As an aside what types of vial and septa are you using?
Travisdog2 wrote:
From recent experience (https://www.chromforum.org/viewtopic.php?f=3&t=118014), I think that is well worth trying a run without a septum on the sample vial (using fresh IPA) just to completely eliminate the vials as a potential source. I think from what you've said (i.e. testing on 5 GCs), the inlet septa are eliminated. Do you have access to a GC-MS? Would be nice to know what these peaks actually are...

As an aside what types of vial and septa are you using?


Auto sampler vials glass with snap tops for samples.
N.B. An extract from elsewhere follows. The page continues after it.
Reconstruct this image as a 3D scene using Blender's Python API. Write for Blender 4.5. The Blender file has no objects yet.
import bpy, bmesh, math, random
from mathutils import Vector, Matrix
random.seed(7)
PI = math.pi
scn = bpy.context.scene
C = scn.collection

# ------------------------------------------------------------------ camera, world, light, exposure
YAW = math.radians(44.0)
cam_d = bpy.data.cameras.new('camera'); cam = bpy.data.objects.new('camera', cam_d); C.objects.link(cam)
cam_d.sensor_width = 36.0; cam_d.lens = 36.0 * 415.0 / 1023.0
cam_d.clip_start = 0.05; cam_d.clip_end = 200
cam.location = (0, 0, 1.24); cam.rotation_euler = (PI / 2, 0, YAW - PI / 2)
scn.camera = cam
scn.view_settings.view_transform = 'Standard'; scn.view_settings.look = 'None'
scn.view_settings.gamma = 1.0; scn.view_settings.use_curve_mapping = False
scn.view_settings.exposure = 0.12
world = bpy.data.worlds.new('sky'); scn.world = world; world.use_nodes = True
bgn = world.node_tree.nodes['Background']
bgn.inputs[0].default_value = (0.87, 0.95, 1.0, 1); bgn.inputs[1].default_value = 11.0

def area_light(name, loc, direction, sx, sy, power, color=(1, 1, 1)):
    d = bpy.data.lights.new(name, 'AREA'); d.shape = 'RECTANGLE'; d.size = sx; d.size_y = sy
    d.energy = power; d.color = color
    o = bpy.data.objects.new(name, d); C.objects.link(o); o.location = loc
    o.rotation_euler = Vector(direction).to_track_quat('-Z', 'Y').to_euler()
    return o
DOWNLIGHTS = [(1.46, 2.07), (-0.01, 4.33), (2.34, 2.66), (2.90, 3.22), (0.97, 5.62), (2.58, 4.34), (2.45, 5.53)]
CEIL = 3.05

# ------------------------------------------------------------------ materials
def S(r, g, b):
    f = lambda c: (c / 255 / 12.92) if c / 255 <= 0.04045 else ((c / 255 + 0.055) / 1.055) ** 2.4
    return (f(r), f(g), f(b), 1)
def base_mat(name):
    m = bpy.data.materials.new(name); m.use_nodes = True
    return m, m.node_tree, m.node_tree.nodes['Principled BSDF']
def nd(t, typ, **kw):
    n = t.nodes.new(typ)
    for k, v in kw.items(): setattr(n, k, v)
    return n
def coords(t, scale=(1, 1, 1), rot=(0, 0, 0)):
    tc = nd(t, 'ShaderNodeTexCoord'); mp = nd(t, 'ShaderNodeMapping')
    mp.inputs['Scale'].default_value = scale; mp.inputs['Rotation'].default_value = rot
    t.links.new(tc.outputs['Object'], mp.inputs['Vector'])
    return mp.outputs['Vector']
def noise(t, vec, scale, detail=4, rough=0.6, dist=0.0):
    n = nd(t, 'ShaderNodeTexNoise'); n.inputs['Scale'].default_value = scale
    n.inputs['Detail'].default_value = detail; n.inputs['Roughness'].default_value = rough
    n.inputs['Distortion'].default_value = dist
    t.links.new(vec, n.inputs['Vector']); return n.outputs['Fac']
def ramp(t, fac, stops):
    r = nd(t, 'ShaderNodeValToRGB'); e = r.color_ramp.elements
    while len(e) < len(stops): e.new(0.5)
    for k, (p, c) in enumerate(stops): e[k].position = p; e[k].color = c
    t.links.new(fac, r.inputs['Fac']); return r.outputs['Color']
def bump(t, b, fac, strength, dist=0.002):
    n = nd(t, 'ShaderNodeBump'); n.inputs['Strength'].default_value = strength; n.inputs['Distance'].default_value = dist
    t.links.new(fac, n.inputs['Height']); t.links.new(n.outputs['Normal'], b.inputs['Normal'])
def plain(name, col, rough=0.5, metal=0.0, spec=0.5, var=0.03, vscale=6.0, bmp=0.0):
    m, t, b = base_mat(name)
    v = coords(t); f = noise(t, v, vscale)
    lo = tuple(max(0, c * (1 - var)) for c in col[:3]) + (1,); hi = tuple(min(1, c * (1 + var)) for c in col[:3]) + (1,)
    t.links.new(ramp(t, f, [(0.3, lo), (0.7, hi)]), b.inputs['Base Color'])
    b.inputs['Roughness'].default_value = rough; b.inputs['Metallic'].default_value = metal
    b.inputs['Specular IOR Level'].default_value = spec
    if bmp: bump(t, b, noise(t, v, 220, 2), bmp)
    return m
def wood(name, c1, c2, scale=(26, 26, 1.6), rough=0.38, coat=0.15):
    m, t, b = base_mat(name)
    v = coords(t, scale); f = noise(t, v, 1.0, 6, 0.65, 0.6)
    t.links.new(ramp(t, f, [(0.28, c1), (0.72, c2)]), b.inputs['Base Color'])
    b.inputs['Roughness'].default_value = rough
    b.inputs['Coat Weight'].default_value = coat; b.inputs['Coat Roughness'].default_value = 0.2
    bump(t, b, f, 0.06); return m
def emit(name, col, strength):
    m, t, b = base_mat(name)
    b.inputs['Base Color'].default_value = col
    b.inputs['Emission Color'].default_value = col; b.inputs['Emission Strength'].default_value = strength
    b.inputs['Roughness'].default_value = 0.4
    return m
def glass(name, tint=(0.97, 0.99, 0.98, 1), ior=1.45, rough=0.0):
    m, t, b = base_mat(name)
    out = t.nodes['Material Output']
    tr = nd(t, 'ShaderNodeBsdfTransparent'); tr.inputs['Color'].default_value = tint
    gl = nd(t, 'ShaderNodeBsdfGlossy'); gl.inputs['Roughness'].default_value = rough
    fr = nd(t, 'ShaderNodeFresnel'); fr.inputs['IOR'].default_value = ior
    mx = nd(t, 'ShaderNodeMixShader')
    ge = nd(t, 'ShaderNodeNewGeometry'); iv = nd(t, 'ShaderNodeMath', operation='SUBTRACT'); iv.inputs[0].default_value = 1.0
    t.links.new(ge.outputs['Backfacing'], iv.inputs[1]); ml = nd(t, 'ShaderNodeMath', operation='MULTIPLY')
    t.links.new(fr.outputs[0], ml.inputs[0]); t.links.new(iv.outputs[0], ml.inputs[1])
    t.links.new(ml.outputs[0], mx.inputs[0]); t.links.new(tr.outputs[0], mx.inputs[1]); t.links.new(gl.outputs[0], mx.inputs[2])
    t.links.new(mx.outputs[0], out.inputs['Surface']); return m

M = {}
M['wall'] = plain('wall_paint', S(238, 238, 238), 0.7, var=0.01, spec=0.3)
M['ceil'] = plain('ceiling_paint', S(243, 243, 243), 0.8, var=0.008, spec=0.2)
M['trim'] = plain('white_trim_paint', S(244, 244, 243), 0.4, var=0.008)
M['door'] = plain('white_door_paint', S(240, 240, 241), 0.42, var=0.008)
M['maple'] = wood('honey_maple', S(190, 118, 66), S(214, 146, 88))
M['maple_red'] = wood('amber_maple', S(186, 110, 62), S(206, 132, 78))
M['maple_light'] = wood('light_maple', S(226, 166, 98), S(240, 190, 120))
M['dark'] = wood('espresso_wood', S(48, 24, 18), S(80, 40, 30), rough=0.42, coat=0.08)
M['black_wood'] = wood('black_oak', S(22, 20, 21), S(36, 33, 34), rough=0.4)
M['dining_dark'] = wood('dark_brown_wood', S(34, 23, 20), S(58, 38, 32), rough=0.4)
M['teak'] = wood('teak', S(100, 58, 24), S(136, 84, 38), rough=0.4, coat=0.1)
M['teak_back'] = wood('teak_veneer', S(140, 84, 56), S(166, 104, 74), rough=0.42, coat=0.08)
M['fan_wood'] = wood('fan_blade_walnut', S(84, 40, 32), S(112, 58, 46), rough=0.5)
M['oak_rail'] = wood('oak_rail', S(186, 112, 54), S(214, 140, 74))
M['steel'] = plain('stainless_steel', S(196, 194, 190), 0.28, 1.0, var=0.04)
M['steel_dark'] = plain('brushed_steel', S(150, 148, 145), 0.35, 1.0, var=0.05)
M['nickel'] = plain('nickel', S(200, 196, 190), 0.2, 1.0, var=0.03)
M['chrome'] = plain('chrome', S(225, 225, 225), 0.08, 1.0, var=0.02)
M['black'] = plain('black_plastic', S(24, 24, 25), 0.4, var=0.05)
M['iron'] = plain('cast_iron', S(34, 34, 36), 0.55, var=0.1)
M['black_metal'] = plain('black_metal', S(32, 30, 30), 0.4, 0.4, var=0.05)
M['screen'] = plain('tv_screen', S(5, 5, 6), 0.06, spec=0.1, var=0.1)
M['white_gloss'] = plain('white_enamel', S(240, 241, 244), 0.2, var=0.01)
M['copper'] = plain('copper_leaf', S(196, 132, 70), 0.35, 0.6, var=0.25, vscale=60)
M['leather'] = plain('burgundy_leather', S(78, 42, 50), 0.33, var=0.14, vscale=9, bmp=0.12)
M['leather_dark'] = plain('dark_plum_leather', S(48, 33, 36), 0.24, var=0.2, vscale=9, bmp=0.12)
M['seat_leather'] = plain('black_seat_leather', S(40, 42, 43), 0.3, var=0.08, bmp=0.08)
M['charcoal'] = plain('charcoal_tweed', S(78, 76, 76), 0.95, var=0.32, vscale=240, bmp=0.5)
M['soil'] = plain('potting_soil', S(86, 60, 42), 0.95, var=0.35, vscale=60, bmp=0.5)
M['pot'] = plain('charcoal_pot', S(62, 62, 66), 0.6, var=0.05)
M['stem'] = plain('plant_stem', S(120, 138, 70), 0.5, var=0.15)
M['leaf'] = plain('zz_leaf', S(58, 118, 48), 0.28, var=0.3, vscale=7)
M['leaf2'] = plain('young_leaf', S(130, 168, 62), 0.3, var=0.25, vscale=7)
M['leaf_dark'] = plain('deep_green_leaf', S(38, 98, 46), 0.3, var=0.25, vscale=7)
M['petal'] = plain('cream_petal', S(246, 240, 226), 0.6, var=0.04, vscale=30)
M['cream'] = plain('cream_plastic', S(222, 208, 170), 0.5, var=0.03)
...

Not sure on septa type. They look pretty standard
Travisdog2 wrote:
From recent experience (https://www.chromforum.org/viewtopic.php?f=3&t=118014), I think that is well worth trying a run without a septum on the sample vial (using fresh IPA) just to completely eliminate the vials as a potential source. I think from what you've said (i.e. testing on 5 GCs), the inlet septa are eliminated. Do you have access to a GC-MS? Would be nice to know what these peaks actually are...

As an aside what types of vial and septa are you using?


Auto sampler vials glass with snap tops for samples.